ARMY OF PHILOLOGISTS WATCH -- Another British university has received a major grant to digitize its Cairo Geniza fragments and make them available online:
Scientists to reassemble Maimonides' works

By SARAH BALL
ASSOCIATED PRESS WRITER

LONDON -- Scientists at a British university hope to use digital technology in reassembling some 300,000 tiny fragments of an 800-year-old Jewish philosopher's oeuvre.

The University of Manchester's Center for Jewish Studies is reassembling the life works of Moses Maimonides, a scholar and writer whose findings were hugely influential on modern Judaic thought.

A British government grant of $670,000 will fund the center's use of digital imaging software, a crucial aid in piecing the hundreds of documents back together.

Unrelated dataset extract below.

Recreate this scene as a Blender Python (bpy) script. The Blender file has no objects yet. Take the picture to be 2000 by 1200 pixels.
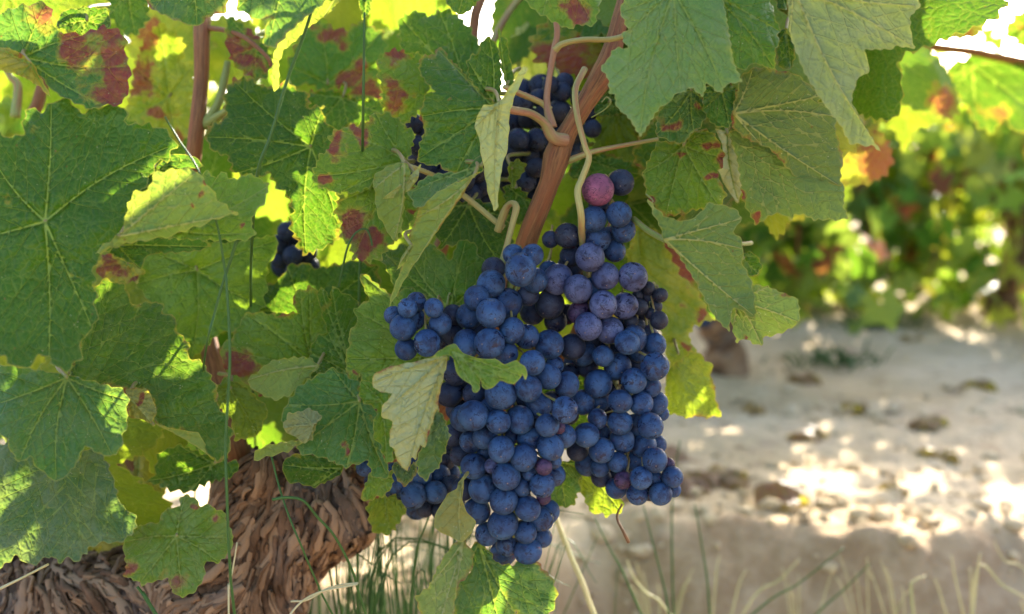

Maimonides worked as a physician, lawyer and scientist in the Middle Ages, project leader Philip Alexander said. His writings were obtained from a medieval document storeroom - called a "genizah" - discovered in a Cairo synagogue.

[...]
There's a nice photo of a manuscript too and the caption adds some important details:
In this photo released by the University of Manchester, England Tuesday June 13, 2006 is seen a fragment of a manuscript which scholars at the university hope to use digital technology on to help reassemble a 300,000-piece puzzle from tiny fragments of the works of the medieval Jewish philosopher Moses Maimonides.The University of Manchester's Center for Jewish Studies is reassembling the life works of Moses Maimonides, a scholar and writer who died eight centures ago, and whose work was hugely influential on modern Judaic thought. A 361,000-pound grant (US $670,000, 530,000) from Britain's Arts and Humanities Research Council will fund the center's use of digital imaging software, a crucial aid in piecing the hundreds of documents back together. Maimonides was one of the greatest minds Judaism ever produced, and worked as a physician, lawyer and scientist in the Middle Ages, project leader Philip Alexander said.
Congratulations to the University of Manchester!

Cambridge University has also received an AHRC grant to digitize its Cairo Geniza collection.

UPDATE (25 June): Manuscript Boy points out that this number of fragments can't all be by Maimonides. More here. Curious.